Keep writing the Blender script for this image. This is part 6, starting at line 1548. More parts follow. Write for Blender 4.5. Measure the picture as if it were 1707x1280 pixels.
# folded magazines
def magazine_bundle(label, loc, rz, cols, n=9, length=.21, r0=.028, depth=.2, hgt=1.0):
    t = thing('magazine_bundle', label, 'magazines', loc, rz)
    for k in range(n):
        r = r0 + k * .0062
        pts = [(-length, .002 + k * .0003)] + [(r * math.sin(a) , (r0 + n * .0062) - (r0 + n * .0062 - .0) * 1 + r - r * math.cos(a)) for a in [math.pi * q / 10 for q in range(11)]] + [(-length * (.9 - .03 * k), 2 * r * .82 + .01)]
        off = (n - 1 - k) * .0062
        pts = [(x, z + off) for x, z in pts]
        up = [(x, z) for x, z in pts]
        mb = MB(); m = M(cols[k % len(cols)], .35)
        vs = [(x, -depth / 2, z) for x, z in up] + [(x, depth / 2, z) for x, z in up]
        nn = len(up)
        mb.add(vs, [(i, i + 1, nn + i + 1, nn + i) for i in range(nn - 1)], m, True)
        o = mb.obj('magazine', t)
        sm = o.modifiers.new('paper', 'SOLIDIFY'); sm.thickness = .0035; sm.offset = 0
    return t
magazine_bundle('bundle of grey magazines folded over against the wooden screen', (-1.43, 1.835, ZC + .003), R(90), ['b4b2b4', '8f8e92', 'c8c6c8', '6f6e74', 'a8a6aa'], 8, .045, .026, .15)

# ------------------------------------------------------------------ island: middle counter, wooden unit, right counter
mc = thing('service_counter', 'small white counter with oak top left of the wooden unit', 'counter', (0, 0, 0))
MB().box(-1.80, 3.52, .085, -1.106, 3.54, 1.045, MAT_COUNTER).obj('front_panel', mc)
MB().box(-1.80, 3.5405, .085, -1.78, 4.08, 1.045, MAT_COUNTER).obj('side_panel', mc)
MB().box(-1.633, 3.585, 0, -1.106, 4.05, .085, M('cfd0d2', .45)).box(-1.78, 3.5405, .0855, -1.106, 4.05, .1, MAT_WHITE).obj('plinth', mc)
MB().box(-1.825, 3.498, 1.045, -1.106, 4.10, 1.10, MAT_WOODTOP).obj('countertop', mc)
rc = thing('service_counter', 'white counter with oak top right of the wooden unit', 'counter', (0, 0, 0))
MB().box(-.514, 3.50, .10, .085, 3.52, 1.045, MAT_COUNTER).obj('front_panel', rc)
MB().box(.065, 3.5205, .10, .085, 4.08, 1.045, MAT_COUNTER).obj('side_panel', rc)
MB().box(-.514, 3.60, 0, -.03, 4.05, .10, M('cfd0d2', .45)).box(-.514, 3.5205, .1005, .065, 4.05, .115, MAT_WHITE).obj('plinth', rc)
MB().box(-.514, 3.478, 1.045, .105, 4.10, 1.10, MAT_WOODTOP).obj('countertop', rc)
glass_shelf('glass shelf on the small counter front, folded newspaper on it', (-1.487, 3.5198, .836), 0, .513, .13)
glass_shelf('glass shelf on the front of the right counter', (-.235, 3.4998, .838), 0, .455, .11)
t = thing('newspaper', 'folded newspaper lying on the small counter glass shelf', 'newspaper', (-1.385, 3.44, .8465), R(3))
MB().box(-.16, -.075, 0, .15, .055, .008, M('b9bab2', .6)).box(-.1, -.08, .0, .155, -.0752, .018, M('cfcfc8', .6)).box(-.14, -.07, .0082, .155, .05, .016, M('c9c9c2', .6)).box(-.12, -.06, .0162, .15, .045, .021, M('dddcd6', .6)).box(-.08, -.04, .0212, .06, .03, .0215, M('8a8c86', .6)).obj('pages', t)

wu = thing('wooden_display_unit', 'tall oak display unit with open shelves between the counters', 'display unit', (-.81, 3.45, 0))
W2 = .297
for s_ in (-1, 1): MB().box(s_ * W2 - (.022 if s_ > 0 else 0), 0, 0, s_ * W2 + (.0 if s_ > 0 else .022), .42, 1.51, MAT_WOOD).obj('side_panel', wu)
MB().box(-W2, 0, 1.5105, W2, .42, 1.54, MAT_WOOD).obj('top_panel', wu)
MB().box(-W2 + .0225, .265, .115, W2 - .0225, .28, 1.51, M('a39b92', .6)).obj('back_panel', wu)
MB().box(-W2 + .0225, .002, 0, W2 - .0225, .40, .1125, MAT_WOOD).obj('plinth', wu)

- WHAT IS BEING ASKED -
Transcribe the material exactly as it reads.

- REPLY -
Keep writing the Blender script for this image. This is part 6, starting at line 1548. More parts follow. Write for Blender 4.5. Measure the picture as if it were 1707x1280 pixels.
# folded magazines
def magazine_bundle(label, loc, rz, cols, n=9, length=.21, r0=.028, depth=.2, hgt=1.0):
    t = thing('magazine_bundle', label, 'magazines', loc, rz)
    for k in range(n):
        r = r0 + k * .0062
        pts = [(-length, .002 + k * .0003)] + [(r * math.sin(a) , (r0 + n * .0062) - (r0 + n * .0062 - .0) * 1 + r - r * math.cos(a)) for a in [math.pi * q / 10 for q in range(11)]] + [(-length * (.9 - .03 * k), 2 * r * .82 + .01)]
        off = (n - 1 - k) * .0062
        pts = [(x, z + off) for x, z in pts]
        up = [(x, z) for x, z in pts]
        mb = MB(); m = M(cols[k % len(cols)], .35)
        vs = [(x, -depth / 2, z) for x, z in up] + [(x, depth / 2, z) for x, z in up]
        nn = len(up)
        mb.add(vs, [(i, i + 1, nn + i + 1, nn + i) for i in range(nn - 1)], m, True)
        o = mb.obj('magazine', t)
        sm = o.modifiers.new('paper', 'SOLIDIFY'); sm.thickness = .0035; sm.offset = 0
    return t
magazine_bundle('bundle of grey magazines folded over against the wooden screen', (-1.43, 1.835, ZC + .003), R(90), ['b4b2b4', '8f8e92', 'c8c6c8', '6f6e74', 'a8a6aa'], 8, .045, .026, .15)

# ------------------------------------------------------------------ island: middle counter, wooden unit, right counter
mc = thing('service_counter', 'small white counter with oak top left of the wooden unit', 'counter', (0, 0, 0))
MB().box(-1.80, 3.52, .085, -1.106, 3.54, 1.045, MAT_COUNTER).obj('front_panel', mc)
MB().box(-1.80, 3.5405, .085, -1.78, 4.08, 1.045, MAT_COUNTER).obj('side_panel', mc)
MB().box(-1.633, 3.585, 0, -1.106, 4.05, .085, M('cfd0d2', .45)).box(-1.78, 3.5405, .0855, -1.106, 4.05, .1, MAT_WHITE).obj('plinth', mc)
MB().box(-1.825, 3.498, 1.045, -1.106, 4.10, 1.10, MAT_WOODTOP).obj('countertop', mc)
rc = thing('service_counter', 'white counter with oak top right of the wooden unit', 'counter', (0, 0, 0))
MB().box(-.514, 3.50, .10, .085, 3.52, 1.045, MAT_COUNTER).obj('front_panel', rc)
MB().box(.065, 3.5205, .10, .085, 4.08, 1.045, MAT_COUNTER).obj('side_panel', rc)
MB().box(-.514, 3.60, 0, -.03, 4.05, .10, M('cfd0d2', .45)).box(-.514, 3.5205, .1005, .065, 4.05, .115, MAT_WHITE).obj('plinth', rc)
MB().box(-.514, 3.478, 1.045, .105, 4.10, 1.10, MAT_WOODTOP).obj('countertop', rc)
glass_shelf('glass shelf on the small counter front, folded newspaper on it', (-1.487, 3.5198, .836), 0, .513, .13)
glass_shelf('glass shelf on the front of the right counter', (-.235, 3.4998, .838), 0, .455, .11)
t = thing('newspaper', 'folded newspaper lying on the small counter glass shelf', 'newspaper', (-1.385, 3.44, .8465), R(3))
MB().box(-.16, -.075, 0, .15, .055, .008, M('b9bab2', .6)).box(-.1, -.08, .0, .155, -.0752, .018, M('cfcfc8', .6)).box(-.14, -.07, .0082, .155, .05, .016, M('c9c9c2', .6)).box(-.12, -.06, .0162, .15, .045, .021, M('dddcd6', .6)).box(-.08, -.04, .0212, .06, .03, .0215, M('8a8c86', .6)).obj('pages', t)

wu = thing('wooden_display_unit', 'tall oak display unit with open shelves between the counters', 'display unit', (-.81, 3.45, 0))
W2 = .297
for s_ in (-1, 1): MB().box(s_ * W2 - (.022 if s_ > 0 else 0), 0, 0, s_ * W2 + (.0 if s_ > 0 else .022), .42, 1.51, MAT_WOOD).obj('side_panel', wu)
MB().box(-W2, 0, 1.5105, W2, .42, 1.54, MAT_WOOD).obj('top_panel', wu)
MB().box(-W2 + .0225, .265, .115, W2 - .0225, .28, 1.51, M('a39b92', .6)).obj('back_panel', wu)
MB().box(-W2 + .0225, .002, 0, W2 - .0225, .40, .1125, MAT_WOOD).obj('plinth', wu)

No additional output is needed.